◆ Written request: Reproduce verbatim the lines up to and including the one with "col = scene.collection", starting from the first.

◆ Material for the task:
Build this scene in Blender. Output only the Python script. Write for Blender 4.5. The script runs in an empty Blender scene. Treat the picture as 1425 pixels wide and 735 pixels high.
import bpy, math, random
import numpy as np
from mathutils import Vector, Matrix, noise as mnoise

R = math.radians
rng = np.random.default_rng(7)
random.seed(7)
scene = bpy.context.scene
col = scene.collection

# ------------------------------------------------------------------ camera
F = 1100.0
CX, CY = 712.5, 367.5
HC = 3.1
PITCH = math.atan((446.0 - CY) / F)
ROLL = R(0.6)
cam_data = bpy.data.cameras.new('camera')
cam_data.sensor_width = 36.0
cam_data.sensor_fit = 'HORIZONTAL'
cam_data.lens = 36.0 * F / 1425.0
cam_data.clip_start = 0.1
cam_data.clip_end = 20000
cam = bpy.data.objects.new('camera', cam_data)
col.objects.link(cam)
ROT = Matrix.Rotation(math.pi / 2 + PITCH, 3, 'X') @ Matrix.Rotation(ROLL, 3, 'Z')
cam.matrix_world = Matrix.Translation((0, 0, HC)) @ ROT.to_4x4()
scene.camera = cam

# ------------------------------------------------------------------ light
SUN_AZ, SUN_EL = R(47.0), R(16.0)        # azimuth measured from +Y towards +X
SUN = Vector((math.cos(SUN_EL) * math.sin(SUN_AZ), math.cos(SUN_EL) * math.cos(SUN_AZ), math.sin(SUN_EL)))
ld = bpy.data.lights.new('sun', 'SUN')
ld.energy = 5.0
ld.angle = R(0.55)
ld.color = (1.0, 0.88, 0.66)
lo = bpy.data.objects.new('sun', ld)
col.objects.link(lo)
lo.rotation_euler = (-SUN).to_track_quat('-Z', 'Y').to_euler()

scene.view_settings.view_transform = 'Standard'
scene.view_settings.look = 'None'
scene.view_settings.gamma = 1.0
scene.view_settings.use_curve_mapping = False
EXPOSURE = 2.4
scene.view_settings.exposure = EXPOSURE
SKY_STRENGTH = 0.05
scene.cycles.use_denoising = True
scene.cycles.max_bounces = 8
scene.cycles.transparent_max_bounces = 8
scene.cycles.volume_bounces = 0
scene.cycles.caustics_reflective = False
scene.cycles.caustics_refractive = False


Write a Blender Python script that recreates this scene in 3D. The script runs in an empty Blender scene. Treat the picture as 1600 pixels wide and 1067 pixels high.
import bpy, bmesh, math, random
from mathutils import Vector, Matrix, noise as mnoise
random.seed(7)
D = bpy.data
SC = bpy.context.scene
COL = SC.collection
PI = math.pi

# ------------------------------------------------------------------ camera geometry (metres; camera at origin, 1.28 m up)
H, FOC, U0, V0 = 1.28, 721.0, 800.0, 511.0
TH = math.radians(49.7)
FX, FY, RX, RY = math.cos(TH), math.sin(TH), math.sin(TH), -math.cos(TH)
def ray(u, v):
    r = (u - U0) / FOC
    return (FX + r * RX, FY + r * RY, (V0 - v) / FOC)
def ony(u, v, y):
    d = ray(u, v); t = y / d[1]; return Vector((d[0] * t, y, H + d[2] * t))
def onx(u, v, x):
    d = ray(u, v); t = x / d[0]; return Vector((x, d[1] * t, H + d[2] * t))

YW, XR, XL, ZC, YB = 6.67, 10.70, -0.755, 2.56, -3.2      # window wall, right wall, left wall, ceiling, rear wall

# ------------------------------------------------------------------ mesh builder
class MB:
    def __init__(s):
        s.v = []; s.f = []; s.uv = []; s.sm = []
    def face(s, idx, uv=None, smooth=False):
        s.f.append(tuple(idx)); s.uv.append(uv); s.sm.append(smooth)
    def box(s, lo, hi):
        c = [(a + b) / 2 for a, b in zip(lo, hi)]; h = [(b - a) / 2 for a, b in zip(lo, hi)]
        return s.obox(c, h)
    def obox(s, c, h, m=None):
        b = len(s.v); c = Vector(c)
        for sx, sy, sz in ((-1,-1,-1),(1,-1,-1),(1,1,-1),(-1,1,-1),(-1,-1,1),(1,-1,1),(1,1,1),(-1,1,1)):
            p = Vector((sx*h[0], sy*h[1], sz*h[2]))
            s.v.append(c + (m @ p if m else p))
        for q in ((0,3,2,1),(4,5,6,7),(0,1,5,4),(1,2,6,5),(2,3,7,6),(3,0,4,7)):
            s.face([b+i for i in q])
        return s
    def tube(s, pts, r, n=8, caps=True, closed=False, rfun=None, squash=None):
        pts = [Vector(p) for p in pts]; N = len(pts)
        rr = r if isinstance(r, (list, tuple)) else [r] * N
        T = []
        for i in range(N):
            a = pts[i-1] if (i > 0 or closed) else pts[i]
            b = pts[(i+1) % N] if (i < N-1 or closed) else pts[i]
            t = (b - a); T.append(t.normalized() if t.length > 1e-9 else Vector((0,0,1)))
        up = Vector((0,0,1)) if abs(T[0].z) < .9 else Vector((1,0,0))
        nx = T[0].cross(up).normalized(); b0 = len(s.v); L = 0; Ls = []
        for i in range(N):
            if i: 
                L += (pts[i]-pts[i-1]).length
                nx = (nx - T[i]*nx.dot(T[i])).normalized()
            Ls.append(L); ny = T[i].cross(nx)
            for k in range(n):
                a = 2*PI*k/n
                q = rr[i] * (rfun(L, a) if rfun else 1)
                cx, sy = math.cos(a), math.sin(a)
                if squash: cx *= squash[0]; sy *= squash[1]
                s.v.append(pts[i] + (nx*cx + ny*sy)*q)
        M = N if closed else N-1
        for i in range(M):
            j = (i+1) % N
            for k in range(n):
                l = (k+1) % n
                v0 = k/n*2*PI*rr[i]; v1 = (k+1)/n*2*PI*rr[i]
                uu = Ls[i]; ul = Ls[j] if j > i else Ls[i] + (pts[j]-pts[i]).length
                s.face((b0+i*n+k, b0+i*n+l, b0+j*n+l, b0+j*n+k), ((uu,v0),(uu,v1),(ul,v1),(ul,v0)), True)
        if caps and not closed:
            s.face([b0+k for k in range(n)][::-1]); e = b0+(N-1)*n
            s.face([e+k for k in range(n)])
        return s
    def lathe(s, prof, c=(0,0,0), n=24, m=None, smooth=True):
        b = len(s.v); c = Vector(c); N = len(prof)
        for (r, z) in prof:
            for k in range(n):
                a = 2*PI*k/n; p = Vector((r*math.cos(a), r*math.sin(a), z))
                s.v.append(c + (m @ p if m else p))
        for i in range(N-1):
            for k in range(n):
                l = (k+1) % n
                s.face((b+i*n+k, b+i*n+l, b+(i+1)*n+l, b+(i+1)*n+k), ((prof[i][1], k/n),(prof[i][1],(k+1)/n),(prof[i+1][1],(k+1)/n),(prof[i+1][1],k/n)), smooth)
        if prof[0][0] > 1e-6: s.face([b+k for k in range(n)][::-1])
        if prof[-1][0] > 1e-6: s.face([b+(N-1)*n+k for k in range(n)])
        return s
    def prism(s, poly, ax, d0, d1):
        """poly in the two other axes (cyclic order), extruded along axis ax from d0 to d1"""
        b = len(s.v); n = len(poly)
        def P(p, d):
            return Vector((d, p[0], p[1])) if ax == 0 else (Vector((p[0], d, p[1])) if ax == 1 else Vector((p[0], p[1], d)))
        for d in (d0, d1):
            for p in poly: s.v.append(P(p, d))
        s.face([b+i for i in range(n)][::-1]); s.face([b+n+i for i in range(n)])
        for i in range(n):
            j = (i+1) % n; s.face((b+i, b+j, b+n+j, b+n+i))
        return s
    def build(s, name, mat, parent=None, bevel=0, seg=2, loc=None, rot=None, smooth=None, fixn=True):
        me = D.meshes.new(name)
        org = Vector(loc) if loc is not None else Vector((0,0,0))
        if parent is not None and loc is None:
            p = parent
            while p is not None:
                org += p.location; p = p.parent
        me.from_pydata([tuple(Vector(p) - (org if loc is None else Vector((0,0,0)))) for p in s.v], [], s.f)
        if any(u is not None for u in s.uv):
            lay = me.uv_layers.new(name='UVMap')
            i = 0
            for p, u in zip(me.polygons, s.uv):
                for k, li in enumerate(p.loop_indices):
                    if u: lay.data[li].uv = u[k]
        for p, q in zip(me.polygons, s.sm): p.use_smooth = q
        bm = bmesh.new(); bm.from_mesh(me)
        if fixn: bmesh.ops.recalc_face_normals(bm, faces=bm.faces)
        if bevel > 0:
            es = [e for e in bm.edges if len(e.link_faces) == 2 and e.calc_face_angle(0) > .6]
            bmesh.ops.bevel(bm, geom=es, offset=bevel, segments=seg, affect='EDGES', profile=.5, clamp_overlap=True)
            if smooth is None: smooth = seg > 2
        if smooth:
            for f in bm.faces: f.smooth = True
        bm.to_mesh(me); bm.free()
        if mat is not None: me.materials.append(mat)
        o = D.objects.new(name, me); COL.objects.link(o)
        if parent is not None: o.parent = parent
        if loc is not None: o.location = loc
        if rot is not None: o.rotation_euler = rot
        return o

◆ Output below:
Build this scene in Blender. Output only the Python script. Write for Blender 4.5. The script runs in an empty Blender scene. Treat the picture as 1425 pixels wide and 735 pixels high.
import bpy, math, random
import numpy as np
from mathutils import Vector, Matrix, noise as mnoise

R = math.radians
rng = np.random.default_rng(7)
random.seed(7)
scene = bpy.context.scene
col = scene.collection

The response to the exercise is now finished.